Theresa May’s British election gamble is no sure bet
If you want to understand the impact of Theresa May’s call for a snap general election, think of it this way: a British general election is like suddenly announcing presidential and congressional elections all to be squeezed into a seven-week campaign.
Add in the fact that it is the third time in three years that British voters are being asked to go to the polls (a general election in 2015, the European Union referendum in 2016 and now another general election on June 8) and it’s clear no one should take the results for granted.
{mosads}To be fair, calling this election was the right thing to do. May came to the premiership after last summer’s divisive vote on “Brexit,” the demand that Britain leave the EU. After leading the failed “remain” campaign, then-Prime Minister David Cameron resigned. May replaced him after she won the backing of a majority of Conservative (or Tory) members of the House of Commons.
Critics pointed out that while May was not compelled to call an election, she was governing without a mandate. For months, she rejected this argument — until, on April 18, she didn’t.
It’s clear that a commanding lead in opinion polls changed her mind. With the main opposition Labour Party trailing badly, some observers say the question isn’t whether the Tories will win the June election but how big their landslide will be. Their current 27-seat majority on the House of Commons could spike to more than 100.
That puts paid to the image May has cultivated since taking over last July, that of a no-nonsense prime minister who puts country before party. She is also being assailed for ducking a call for televised debates with other party leaders before the June vote.
In fact, there are reasons to question May’s popularity. Her high marks from the public are helped by comparisons with her main rival, Labour’s Jeremy Corbyn, who has been an abysmal party leader. According to The Guardian newspaper, when Britons were asked who would make the better prime minister, 50 percent named May. Only 14 percent named Corbyn.
What these numbers mask is dissatisfaction with May’s own failure to come to grips with problems that would be familiar to Americans: stagnant wages, rising income inequality, a shortage of affordable housing, and cuts in the education budget. She also faces widespread anger over her failure to deal with persistent under-funding of the National Health Service.
May doesn’t want to talk about these issues. She wants an election on who will lead Britain in the negotiations over its withdrawal from the EU. The choice is “between strong and stable leadership” with herself as prime minister, she declared, “or weak and unstable coalition government” composed of Labour, the Liberal Democrats, and other regional parties.
Yet her handling of Brexit has been far from reassuring. The Conservatives are split between those who want a “hard Brexit,” a complete severing of ties with the EU, and those who prefer a “soft Brexit,” an arrangement that retains some of the advantages of being in the EU without formal membership. While a victory in June could force these two wings to fall in line behind whatever deal May comes to with the Europeans, Tory MPs are notoriously fractious on this issue. There’s no reason to think that will change.
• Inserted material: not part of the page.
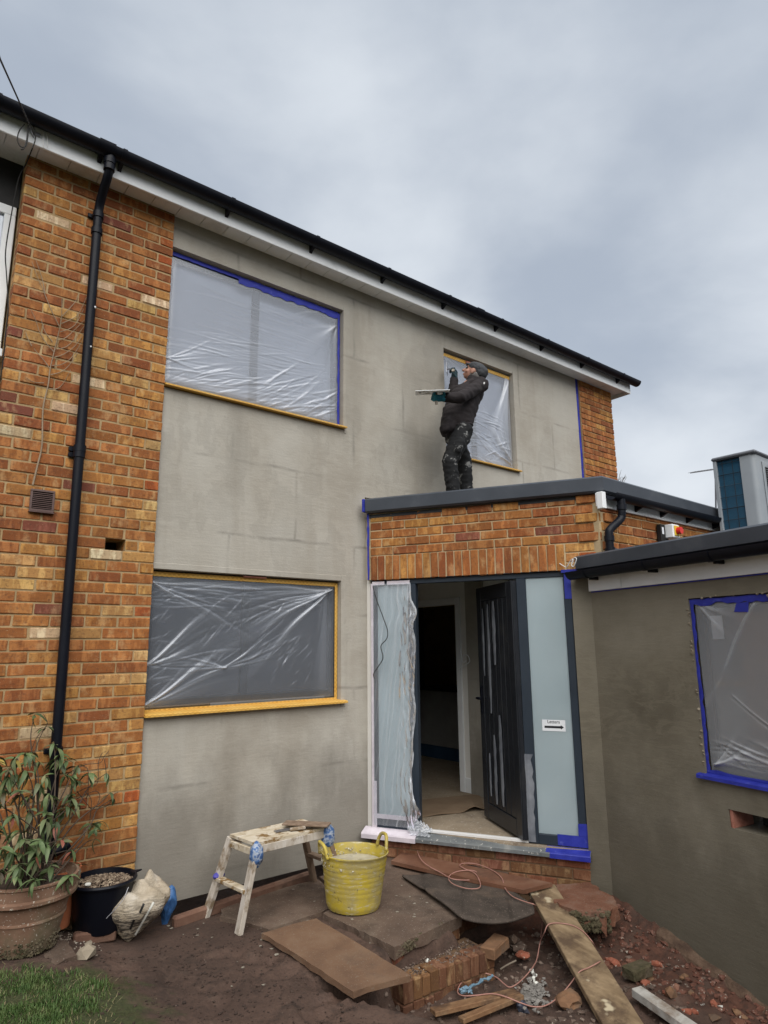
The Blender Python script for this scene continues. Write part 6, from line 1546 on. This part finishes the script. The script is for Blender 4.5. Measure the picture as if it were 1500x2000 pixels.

Finally, there is what the English (often derisively) call the “Celtic Fringe”: the other three nations of the United Kingdom — Wales, Scotland, and Northern Ireland. Although the Welsh joined English voters in backing Brexit, those in Scotland and Northern Ireland voted to remain in the EU.
Even before she called June’s election, May was under fire for what one Welsh politician called her “tin ear” when it comes to the three non-English components of the UK. This is especially true of Scotland, which decisively rejected Brexit and where the dominant Scottish National Party is demanding another referendum on independence from the UK.
Equally worrying, Brexit threatens the still-fragile peace process in Northern Ireland and could ignite a new round of violence between those who want to reunite the province with southern Ireland (an EU member) and those who want the province to remain part of the UK.
A seven-week political campaign is astonishingly brief by American standards. Not so in Britain as one of May’s predecessors knew better than most. “A week,” Harold Wilson once told reporters, “is a long time in politics.”
There are several weeks before British voters go to the polls in June, time enough for a lot to go wrong, and not just for May’s opponents.
Kevin Matthews is a professor of British history at George Mason University in Fairfax, Va.